Jeff Reardon, Secretary
Jeff Reardon is the New England Conservation Director for Trout Unlimited, currently overseeing the permitting and design of the Penobscot River Restoration Project. He is a graduate of Williams College who has been working on river conservation in Maine since moving home to Maine in 1994. Since 1999, he’s been working full time for TU.
Laura Sewall
Laura Sewall has worked as a furniture maker, fish farmer, boat captain, researcher, professor, writer, watershed coordinator and conservationist. She earned her doctorate in visual psychology from Brown University and a master’s degree in environmental law from Vermont Law School. Laura is the author of Sight and Sensibility: The Ecopsychology of Perception and numerous articles on the relationship between visual perception and human behavior toward the environment. She currently lives on the coast of Maine where she serves as the Director of the Bates-Morse Mountain Conservation Area, gardens and surf kayaks.
Clinton “Bill” Townsend, Maine Rivers President Emeritus
Bill’s passion for the environment is rooted in his deep love of fishing and Maine rivers. He has been awarded the River Network’s “River Hero Award,” Gulf of Maine Council on the Environment Visionary Award and Down East Magazine’s Environmental Award. Bill currently serves on the boards of the Atlantic Salmon Federation, the Maine Council of the Atlantic Salmon Federation, and Somerset Woods Trustees, Maine’s oldest land trust. He has served on the Boards of the Natural Resources Council of Maine, the Maine Chapter of the Nature Conservancy and the Maine League of Conservation Voters. He served previously as United States Commissioner to the North Atlantic Salmon Conservation Organization, and on the Land for Maine’s Future Board and the Land Use Regulation Commission.

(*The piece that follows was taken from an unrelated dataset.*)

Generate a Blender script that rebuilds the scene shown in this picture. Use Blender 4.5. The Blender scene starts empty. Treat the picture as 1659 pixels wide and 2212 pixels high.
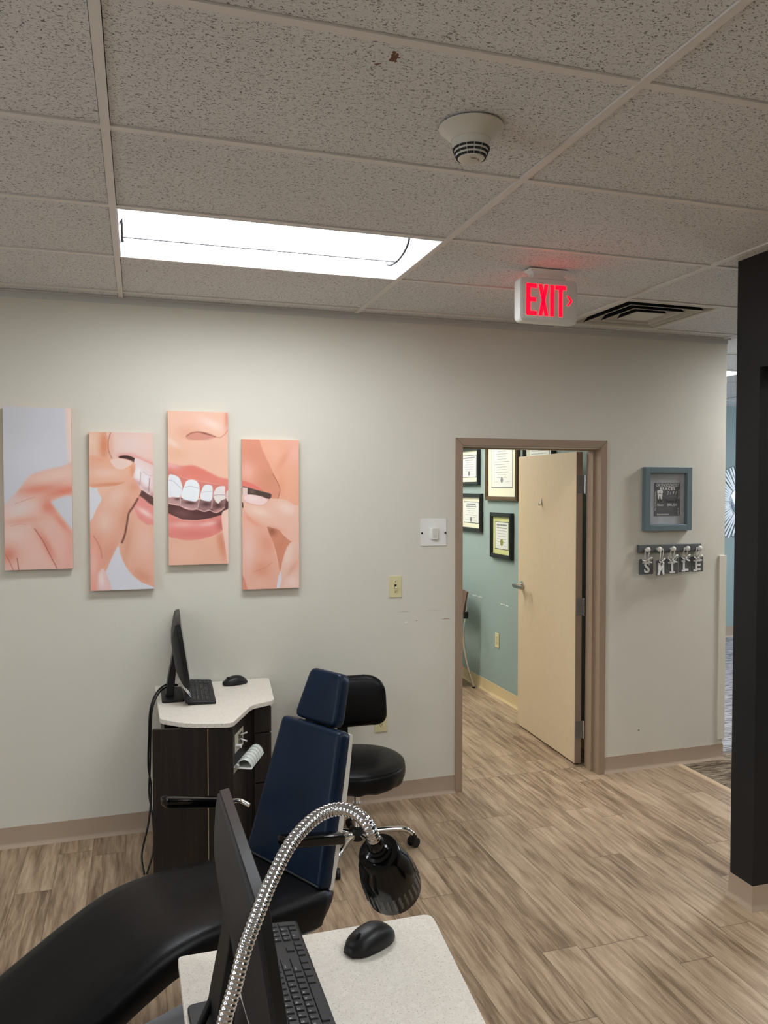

Bill practices law with the firm of Perkins, Townsend, Shay and Talbot in Skowhegan.
Sharri Venno
Sharri Venno spends most of her water time on Penobscot Bay but has spent the last fifteen years of her life thinking about the health of the Meduxnekeag River in Aroostook County as an Environmental Planner for the Houlton Band of Maliseet Indians. In her spare time she helps her family maintain Hiram Blake Camp on Cape Rosier, and hangs out with her sister’s children. Sharri joined the Maine Rivers board because “John Banks from Penobscot Nation roped her into it” ….and adds “it’s a good group of people with a wonderful mission.” She brings a northern Maine perspective into the mix.